The every day interaction between the solar wind and Earth's magnetic fields causes currents to flow between Earth's upper atmosphere and the magnetosphere, mostly the magnetotail. And just as currents flow through a neon light to light up the gas, the currents flow between the magnetotail and upper atmosphere light up Earth's gases to cause the aurora.

 

People in the Northern Hemisphere have particular reason to keep an eye on the sun, both because of geography and geology. The region is relatively close to the magnetic North Pole, where solar disturbances often enter the Earth's atmosphere, and the granite bedrock below readily conducts surges of electricity. 

 

If you are standing in   the Northern Hemisphere on a clear dark night and looking up into the sky, you may see a bright greenish-white band of light that stretches across the sky from the East to the West. You are seeing the Northern Lights, also known as the Aurora Borealis. These types of lights also occur near the South Pole, where they are known as the Southern Lights and Aurora Australis.

 

The light from the aurora is caused by charged particles (mostly electrons) that come from inside the magnetosphere and then speed up to very high speeds as they barrel down along magnetic field-lines into the upper atmosphere.
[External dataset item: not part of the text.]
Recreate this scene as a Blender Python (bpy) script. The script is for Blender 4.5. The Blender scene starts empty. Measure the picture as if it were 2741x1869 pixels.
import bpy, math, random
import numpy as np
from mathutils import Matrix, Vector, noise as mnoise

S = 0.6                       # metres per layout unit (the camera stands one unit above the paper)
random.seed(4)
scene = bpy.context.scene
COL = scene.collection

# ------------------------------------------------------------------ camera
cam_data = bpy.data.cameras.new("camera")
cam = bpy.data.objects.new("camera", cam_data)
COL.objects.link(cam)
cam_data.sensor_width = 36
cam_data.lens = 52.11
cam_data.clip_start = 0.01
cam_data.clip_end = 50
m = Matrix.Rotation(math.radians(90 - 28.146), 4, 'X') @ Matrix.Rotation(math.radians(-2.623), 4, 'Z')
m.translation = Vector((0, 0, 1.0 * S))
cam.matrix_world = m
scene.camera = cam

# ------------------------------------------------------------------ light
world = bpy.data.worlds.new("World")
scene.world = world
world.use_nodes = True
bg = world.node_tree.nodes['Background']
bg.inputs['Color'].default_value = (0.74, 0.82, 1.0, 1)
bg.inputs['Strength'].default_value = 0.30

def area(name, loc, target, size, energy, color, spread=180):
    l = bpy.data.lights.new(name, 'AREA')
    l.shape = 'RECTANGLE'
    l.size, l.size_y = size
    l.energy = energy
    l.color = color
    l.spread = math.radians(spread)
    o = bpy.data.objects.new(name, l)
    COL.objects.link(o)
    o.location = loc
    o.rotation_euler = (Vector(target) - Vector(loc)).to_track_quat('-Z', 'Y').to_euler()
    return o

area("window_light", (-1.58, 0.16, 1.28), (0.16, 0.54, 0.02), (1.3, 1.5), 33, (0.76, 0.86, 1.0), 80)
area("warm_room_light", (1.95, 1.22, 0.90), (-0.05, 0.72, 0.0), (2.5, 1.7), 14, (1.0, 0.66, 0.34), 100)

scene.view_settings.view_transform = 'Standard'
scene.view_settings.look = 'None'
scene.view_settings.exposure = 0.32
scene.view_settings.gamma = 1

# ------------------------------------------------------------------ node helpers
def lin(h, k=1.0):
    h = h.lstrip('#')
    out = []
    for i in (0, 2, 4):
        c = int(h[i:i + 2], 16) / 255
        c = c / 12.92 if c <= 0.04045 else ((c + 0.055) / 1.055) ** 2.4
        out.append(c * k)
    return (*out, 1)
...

As they collide with the gas, they excite the atoms and molecules, which emit light when they relax from their excited state.

 

 

Though NASA scientists say the solar maximum this cycle may  be more potent as the last one, society is more vulnerable to damage today because so much more technology orbits the Earth. Hundreds of satellites, most of them used for telecommunications, have been launched since 1989.

Geomagnetic Substorm over Asia NASA Polar Satellite image

 

In a worst-case scenario, they say solar storms could knock out all high-frequency radio on the sunlit side of the Earth or expose airplane passengers in northern latitudes (near the North Pole) to the equivalent of 100 chest X-rays.